AIM OF THE EXERCISE: Give the data below again exactly as it stands. Omit the pictures.

Source data:
* * *
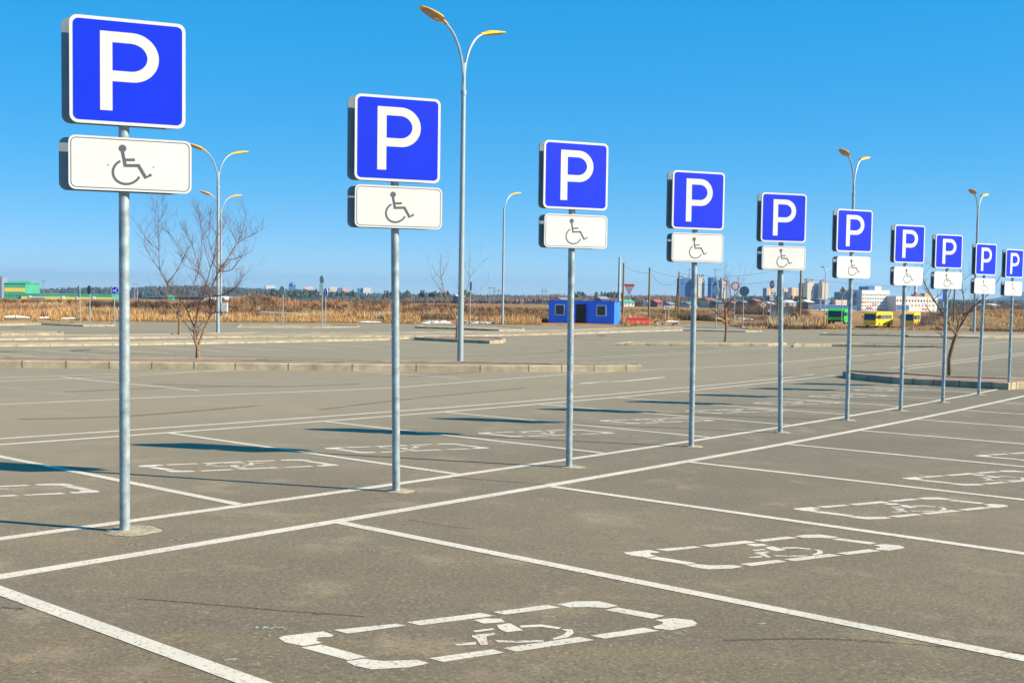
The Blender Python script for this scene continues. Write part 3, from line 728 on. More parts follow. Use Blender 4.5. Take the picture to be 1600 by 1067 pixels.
# ---------------------------------------------------------------- road signs around the far edge
def roadsign(name, px, D, ybase, plates, label, cat='road sign', post_top=None, r=.035, group='small road signs beyond the lot', posts=None):
    B = GP(px, D) if ybase is None else lot(px, ybase)
    t = empty(name, B, 0, label, cat, group)
    zt_ = zpix(B, post_top if post_top else min(p[2] for p in plates) - p0h(plates))
    mb = MB(); mb.tube([(0, 0, -.15), (0, 0, zt_)], r, GALV_FAR, 8); mb.build('post', t, smooth=True)
    for i, (shape, cx, cy, wpx, hpx, m1, m2, extra) in enumerate(plates):
        k = pxm(B); w = wpx * k; h = hpx * k; z = zpix(B, cy); x = (cx - px) * k
        # a foreshortened plate is a plate of full size turned about its post
        full = max(w, h) if shape in ('disc', 'diamond', 'tri') else w
        yaw = math.acos(min(1, w / full)) if full > w * 1.06 else 0.0
        yaw = -yaw
        c_ = Vector((x, 0, z)); M = Matrix.Rotation(yaw, 4, 'Z') @ Matrix((Vector((1, 0, 0)), Vector((0, 0, 1)), Vector((0, -1, 0)))).transposed().to_4x4()
        M.translation = c_ + (Matrix.Rotation(yaw, 3, 'Z') @ Vector((0, -.05, 0)))
        def shp(s_):
            if shape == 'disc': return [(full / 2 * s_ * math.cos(R(15 * j)), h / 2 * s_ * math.sin(R(15 * j))) for j in range(24)]
            if shape == 'diamond': return [(full / 2 * s_, 0), (0, h / 2 * s_), (-full / 2 * s_, 0), (0, -h / 2 * s_)]
            if shape == 'tri': return [(-w / 2 * s_, h / 2 * s_ - h * .12 * (1 - s_)), (0, -h / 2 * s_ - h * .12 * (1 - s_)), (w / 2 * s_, h / 2 * s_ - h * .12 * (1 - s_))]
            return [(-w / 2 * s_, -h / 2 * s_), (w / 2 * s_, -h / 2 * s_), (w / 2 * s_, h / 2 * s_), (-w / 2 * s_, h / 2 * s_)]
        mb = MB(); mb.prism(shp(1), -.01, .012, m1, None, M); pn = mb.build('sign_plate', t)
        if m2 is not None:
            mb = MB(); mb.prism(shp(extra.get('in', .8)), .0125, .018, m2, None, M); f_ = mb.build('sign_face', pn)
        if 'core' in extra:
            mb = MB(); mb.prism(shp(extra['core'][0]), .0185, .022, extra['core'][1], None, M); mb.build('sign_symbol', pn)
        if 'strokes' in extra:
            mb = MB()
            for st in extra['strokes']: strip(mb, [(a_ * full / 2, b_ * h / 2) for a_, b_ in st], extra.get('sw', .16) * h / 2, .0185, .023, extra.get('sm', WHITE), M)
            mb.build('sign_symbol', pn)
    return t
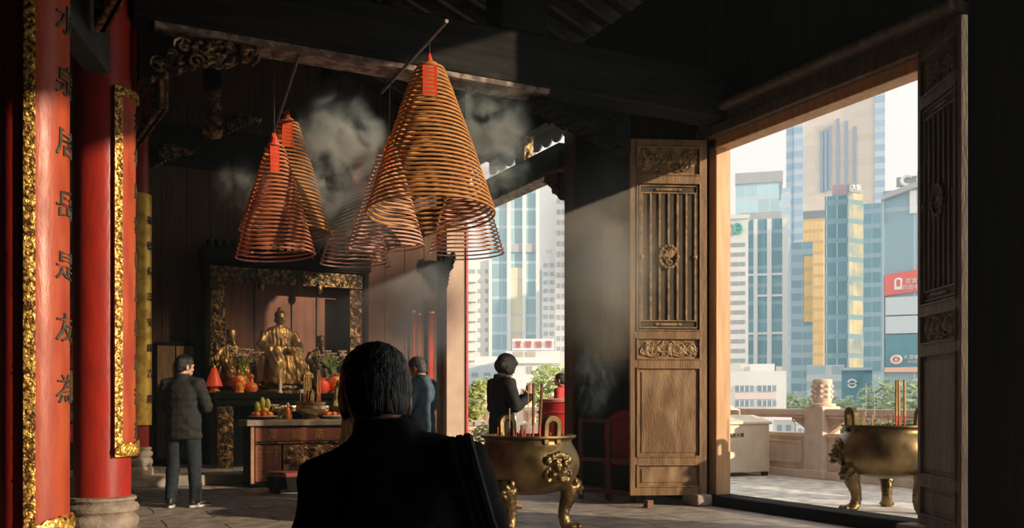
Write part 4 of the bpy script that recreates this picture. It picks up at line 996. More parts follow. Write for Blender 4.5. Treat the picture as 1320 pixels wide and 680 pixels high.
* * *
OUTPUT FOR THIS EXERCISE:
The Blender Python script for this scene continues. Write part 3, from line 728 on. More parts follow. Use Blender 4.5. Take the picture to be 1600 by 1067 pixels.
# ---------------------------------------------------------------- road signs around the far edge
def roadsign(name, px, D, ybase, plates, label, cat='road sign', post_top=None, r=.035, group='small road signs beyond the lot', posts=None):
    B = GP(px, D) if ybase is None else lot(px, ybase)
    t = empty(name, B, 0, label, cat, group)
    zt_ = zpix(B, post_top if post_top else min(p[2] for p in plates) - p0h(plates))
    mb = MB(); mb.tube([(0, 0, -.15), (0, 0, zt_)], r, GALV_FAR, 8); mb.build('post', t, smooth=True)
    for i, (shape, cx, cy, wpx, hpx, m1, m2, extra) in enumerate(plates):
        k = pxm(B); w = wpx * k; h = hpx * k; z = zpix(B, cy); x = (cx - px) * k
        # a foreshortened plate is a plate of full size turned about its post
        full = max(w, h) if shape in ('disc', 'diamond', 'tri') else w
        yaw = math.acos(min(1, w / full)) if full > w * 1.06 else 0.0
        yaw = -yaw
        c_ = Vector((x, 0, z)); M = Matrix.Rotation(yaw, 4, 'Z') @ Matrix((Vector((1, 0, 0)), Vector((0, 0, 1)), Vector((0, -1, 0)))).transposed().to_4x4()
        M.translation = c_ + (Matrix.Rotation(yaw, 3, 'Z') @ Vector((0, -.05, 0)))
        def shp(s_):
            if shape == 'disc': return [(full / 2 * s_ * math.cos(R(15 * j)), h / 2 * s_ * math.sin(R(15 * j))) for j in range(24)]
            if shape == 'diamond': return [(full / 2 * s_, 0), (0, h / 2 * s_), (-full / 2 * s_, 0), (0, -h / 2 * s_)]
            if shape == 'tri': return [(-w / 2 * s_, h / 2 * s_ - h * .12 * (1 - s_)), (0, -h / 2 * s_ - h * .12 * (1 - s_)), (w / 2 * s_, h / 2 * s_ - h * .12 * (1 - s_))]
            return [(-w / 2 * s_, -h / 2 * s_), (w / 2 * s_, -h / 2 * s_), (w / 2 * s_, h / 2 * s_), (-w / 2 * s_, h / 2 * s_)]
        mb = MB(); mb.prism(shp(1), -.01, .012, m1, None, M); pn = mb.build('sign_plate', t)
        if m2 is not None:
            mb = MB(); mb.prism(shp(extra.get('in', .8)), .0125, .018, m2, None, M); f_ = mb.build('sign_face', pn)
        if 'core' in extra:
            mb = MB(); mb.prism(shp(extra['core'][0]), .0185, .022, extra['core'][1], None, M); mb.build('sign_symbol', pn)
        if 'strokes' in extra:
            mb = MB()
            for st in extra['strokes']: strip(mb, [(a_ * full / 2, b_ * h / 2) for a_, b_ in st], extra.get('sw', .16) * h / 2, .0185, .023, extra.get('sm', WHITE), M)
            mb.build('sign_symbol', pn)
    return t
Write part 4 of the bpy script that recreates this picture. It picks up at line 996. More parts follow. Write for Blender 4.5. Treat the picture as 1320 pixels wide and 680 pixels high.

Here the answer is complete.